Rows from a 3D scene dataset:

Begin

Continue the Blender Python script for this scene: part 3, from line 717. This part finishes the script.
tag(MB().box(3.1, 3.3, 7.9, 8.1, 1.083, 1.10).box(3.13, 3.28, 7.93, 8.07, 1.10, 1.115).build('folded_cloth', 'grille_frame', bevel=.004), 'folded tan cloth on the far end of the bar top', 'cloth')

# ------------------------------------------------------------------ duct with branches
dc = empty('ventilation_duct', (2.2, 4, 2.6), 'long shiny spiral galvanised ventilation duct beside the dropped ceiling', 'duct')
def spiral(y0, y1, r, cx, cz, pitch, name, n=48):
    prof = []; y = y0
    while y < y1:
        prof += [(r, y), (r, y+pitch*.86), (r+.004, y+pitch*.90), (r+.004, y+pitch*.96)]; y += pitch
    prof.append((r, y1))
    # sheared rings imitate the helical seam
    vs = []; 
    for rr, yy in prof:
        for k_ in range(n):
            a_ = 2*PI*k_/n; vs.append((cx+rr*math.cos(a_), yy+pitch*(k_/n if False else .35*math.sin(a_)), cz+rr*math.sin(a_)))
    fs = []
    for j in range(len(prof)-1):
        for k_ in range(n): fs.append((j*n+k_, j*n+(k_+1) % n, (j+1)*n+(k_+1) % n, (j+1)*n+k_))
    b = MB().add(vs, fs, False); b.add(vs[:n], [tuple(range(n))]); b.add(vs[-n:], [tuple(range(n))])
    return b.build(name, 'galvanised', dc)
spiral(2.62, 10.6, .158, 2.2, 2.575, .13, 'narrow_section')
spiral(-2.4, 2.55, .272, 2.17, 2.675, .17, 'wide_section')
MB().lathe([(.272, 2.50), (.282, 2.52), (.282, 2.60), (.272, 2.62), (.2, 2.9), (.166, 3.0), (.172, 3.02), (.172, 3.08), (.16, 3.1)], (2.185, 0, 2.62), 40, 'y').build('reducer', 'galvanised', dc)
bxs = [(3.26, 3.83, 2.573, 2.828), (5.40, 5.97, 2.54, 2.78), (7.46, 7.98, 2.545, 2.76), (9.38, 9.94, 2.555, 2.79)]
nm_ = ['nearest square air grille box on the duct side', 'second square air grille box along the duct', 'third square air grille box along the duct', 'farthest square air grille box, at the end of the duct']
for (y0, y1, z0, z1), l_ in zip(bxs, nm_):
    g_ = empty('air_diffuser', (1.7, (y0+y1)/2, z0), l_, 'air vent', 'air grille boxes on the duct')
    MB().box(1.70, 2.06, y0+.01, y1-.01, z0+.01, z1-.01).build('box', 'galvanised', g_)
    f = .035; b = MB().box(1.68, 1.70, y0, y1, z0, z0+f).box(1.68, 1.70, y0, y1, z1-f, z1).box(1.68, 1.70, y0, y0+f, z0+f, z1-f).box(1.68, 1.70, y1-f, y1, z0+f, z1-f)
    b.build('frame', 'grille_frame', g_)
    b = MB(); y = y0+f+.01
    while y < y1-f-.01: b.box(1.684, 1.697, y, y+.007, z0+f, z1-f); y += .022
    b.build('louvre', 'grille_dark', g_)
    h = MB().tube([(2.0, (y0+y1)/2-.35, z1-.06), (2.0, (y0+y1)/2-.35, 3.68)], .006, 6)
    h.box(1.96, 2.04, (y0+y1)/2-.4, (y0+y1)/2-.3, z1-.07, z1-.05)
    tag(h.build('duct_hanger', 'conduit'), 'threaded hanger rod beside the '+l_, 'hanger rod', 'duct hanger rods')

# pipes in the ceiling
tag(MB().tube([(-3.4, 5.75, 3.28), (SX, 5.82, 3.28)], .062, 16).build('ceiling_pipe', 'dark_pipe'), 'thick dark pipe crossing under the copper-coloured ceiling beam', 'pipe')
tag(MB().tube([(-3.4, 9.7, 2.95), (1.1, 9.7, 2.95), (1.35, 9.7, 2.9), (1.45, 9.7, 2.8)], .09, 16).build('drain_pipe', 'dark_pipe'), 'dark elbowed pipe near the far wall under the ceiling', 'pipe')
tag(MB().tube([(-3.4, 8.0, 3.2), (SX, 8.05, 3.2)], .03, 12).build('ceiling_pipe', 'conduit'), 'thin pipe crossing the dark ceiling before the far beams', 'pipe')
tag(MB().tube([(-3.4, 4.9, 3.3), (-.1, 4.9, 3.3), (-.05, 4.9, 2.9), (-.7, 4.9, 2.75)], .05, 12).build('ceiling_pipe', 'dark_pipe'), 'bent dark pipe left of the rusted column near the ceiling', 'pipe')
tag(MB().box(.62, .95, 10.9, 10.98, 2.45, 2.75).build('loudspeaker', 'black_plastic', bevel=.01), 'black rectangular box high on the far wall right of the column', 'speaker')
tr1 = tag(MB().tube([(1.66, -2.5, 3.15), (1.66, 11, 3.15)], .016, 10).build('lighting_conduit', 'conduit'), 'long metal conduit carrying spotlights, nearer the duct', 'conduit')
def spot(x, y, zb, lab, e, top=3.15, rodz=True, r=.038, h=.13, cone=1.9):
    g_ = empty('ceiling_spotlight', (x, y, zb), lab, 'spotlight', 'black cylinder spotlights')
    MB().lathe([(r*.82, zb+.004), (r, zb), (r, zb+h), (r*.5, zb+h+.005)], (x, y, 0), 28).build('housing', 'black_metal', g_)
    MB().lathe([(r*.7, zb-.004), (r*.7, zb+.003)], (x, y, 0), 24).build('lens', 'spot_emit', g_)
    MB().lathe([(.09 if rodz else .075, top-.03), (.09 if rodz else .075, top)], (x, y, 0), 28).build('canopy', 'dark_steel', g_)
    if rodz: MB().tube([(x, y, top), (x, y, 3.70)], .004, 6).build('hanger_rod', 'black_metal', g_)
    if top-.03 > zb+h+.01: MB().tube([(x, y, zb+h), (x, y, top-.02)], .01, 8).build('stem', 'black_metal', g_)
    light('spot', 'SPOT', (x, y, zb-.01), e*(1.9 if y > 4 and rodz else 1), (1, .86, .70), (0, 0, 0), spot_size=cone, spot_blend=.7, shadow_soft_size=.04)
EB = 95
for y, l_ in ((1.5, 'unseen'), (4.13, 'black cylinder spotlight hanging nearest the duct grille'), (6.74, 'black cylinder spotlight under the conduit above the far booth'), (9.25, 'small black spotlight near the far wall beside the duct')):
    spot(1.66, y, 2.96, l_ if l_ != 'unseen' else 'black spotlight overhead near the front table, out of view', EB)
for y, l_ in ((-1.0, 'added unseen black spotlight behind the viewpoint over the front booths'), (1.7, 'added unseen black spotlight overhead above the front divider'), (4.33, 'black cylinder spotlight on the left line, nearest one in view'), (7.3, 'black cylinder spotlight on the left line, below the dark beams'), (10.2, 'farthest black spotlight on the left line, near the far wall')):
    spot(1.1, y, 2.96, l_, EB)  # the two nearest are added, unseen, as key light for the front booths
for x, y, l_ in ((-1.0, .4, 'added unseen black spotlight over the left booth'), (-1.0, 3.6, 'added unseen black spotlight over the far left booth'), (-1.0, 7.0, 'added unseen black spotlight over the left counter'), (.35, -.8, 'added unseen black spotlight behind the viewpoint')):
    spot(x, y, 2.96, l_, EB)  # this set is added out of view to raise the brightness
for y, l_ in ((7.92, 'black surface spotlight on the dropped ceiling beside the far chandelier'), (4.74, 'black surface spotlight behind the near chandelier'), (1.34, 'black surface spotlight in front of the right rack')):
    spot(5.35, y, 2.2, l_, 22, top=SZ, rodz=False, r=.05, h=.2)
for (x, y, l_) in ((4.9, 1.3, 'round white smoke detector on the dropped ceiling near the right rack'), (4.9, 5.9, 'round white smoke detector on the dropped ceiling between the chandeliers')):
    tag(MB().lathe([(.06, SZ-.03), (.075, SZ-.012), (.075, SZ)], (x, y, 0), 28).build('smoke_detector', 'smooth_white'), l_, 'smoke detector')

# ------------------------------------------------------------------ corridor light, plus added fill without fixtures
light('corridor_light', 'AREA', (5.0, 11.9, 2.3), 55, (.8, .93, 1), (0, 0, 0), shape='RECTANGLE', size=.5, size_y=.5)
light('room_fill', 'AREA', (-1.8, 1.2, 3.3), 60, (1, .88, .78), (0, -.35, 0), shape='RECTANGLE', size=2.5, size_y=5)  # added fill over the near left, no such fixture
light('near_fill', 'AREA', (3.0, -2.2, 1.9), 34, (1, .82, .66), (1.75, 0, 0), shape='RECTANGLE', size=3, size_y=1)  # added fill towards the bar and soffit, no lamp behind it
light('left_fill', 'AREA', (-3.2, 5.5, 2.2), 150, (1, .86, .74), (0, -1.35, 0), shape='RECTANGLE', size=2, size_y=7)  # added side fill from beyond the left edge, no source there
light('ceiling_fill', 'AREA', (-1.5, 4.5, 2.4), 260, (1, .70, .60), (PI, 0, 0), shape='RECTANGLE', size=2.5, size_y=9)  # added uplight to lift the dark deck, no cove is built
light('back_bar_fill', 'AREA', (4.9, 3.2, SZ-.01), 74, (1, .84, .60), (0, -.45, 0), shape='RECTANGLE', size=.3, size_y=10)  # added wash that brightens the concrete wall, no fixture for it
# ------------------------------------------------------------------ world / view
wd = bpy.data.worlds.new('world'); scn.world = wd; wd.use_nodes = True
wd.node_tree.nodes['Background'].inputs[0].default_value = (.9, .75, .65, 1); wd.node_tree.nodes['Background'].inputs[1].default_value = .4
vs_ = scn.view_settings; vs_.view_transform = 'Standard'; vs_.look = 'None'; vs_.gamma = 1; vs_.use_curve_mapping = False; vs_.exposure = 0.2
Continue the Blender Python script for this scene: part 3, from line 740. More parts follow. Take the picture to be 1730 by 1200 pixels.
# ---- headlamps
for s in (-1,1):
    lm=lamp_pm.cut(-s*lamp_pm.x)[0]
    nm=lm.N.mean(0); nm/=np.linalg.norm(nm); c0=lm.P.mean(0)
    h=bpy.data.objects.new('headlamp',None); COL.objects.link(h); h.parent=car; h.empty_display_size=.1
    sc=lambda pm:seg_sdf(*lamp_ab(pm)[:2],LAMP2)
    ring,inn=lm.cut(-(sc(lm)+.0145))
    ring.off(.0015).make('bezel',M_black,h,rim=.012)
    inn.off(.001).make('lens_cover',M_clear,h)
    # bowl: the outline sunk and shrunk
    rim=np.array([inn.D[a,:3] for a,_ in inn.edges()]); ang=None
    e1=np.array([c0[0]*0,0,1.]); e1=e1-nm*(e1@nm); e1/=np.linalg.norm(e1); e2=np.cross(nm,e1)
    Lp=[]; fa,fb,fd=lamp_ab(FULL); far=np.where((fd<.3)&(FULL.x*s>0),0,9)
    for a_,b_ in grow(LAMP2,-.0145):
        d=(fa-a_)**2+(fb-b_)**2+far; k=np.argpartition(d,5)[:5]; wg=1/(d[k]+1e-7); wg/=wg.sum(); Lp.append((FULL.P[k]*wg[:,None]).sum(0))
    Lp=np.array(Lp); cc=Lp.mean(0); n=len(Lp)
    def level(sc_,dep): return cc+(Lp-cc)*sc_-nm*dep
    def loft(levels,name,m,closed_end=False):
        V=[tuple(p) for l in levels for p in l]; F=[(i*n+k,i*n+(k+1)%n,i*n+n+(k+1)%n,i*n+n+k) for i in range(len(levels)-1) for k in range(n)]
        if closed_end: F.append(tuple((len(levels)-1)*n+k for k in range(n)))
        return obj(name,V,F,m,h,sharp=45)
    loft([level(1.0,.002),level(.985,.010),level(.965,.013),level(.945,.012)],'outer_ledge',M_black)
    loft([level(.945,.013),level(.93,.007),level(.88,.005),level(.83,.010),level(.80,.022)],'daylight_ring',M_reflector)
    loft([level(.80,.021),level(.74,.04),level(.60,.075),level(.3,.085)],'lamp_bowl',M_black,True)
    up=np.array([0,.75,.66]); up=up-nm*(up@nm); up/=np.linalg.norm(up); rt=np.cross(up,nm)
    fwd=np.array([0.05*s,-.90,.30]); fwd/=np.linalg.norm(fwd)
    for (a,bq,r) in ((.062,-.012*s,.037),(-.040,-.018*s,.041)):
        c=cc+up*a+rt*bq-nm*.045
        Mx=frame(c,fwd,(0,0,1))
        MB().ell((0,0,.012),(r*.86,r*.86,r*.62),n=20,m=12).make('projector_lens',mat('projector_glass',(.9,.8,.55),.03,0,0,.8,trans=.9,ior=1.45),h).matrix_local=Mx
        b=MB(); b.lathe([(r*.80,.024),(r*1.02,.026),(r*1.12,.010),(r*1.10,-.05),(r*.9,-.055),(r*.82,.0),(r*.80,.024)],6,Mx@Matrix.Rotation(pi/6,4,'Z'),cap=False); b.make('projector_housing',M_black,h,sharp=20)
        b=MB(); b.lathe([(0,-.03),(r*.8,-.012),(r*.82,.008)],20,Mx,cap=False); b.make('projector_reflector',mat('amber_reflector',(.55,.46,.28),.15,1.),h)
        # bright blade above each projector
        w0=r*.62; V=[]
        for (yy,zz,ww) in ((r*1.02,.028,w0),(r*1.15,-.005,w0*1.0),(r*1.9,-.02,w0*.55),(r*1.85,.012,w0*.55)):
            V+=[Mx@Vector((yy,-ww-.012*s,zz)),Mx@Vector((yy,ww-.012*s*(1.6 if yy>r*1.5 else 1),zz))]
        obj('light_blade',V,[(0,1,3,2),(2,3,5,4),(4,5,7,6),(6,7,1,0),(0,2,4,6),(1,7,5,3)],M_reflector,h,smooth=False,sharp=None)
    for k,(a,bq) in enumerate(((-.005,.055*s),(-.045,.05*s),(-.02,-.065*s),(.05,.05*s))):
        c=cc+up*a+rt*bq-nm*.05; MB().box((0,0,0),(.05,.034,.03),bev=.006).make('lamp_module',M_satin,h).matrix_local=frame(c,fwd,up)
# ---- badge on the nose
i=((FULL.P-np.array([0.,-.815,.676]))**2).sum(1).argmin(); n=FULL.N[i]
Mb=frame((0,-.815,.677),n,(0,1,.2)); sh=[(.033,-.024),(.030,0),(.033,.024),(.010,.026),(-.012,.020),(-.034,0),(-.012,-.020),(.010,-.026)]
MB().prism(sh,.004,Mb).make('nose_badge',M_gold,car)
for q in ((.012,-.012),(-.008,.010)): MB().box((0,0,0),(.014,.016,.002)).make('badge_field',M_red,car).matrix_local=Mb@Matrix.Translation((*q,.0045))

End

Transcribe only the lines from the beginning of the entries to the line with "bar top', 'cloth')", inclusive, exactly as written.

= WRITTEN REPLY =
Continue the Blender Python script for this scene: part 3, from line 717. This part finishes the script.
tag(MB().box(3.1, 3.3, 7.9, 8.1, 1.083, 1.10).box(3.13, 3.28, 7.93, 8.07, 1.10, 1.115).build('folded_cloth', 'grille_frame', bevel=.004), 'folded tan cloth on the far end of the bar top', 'cloth')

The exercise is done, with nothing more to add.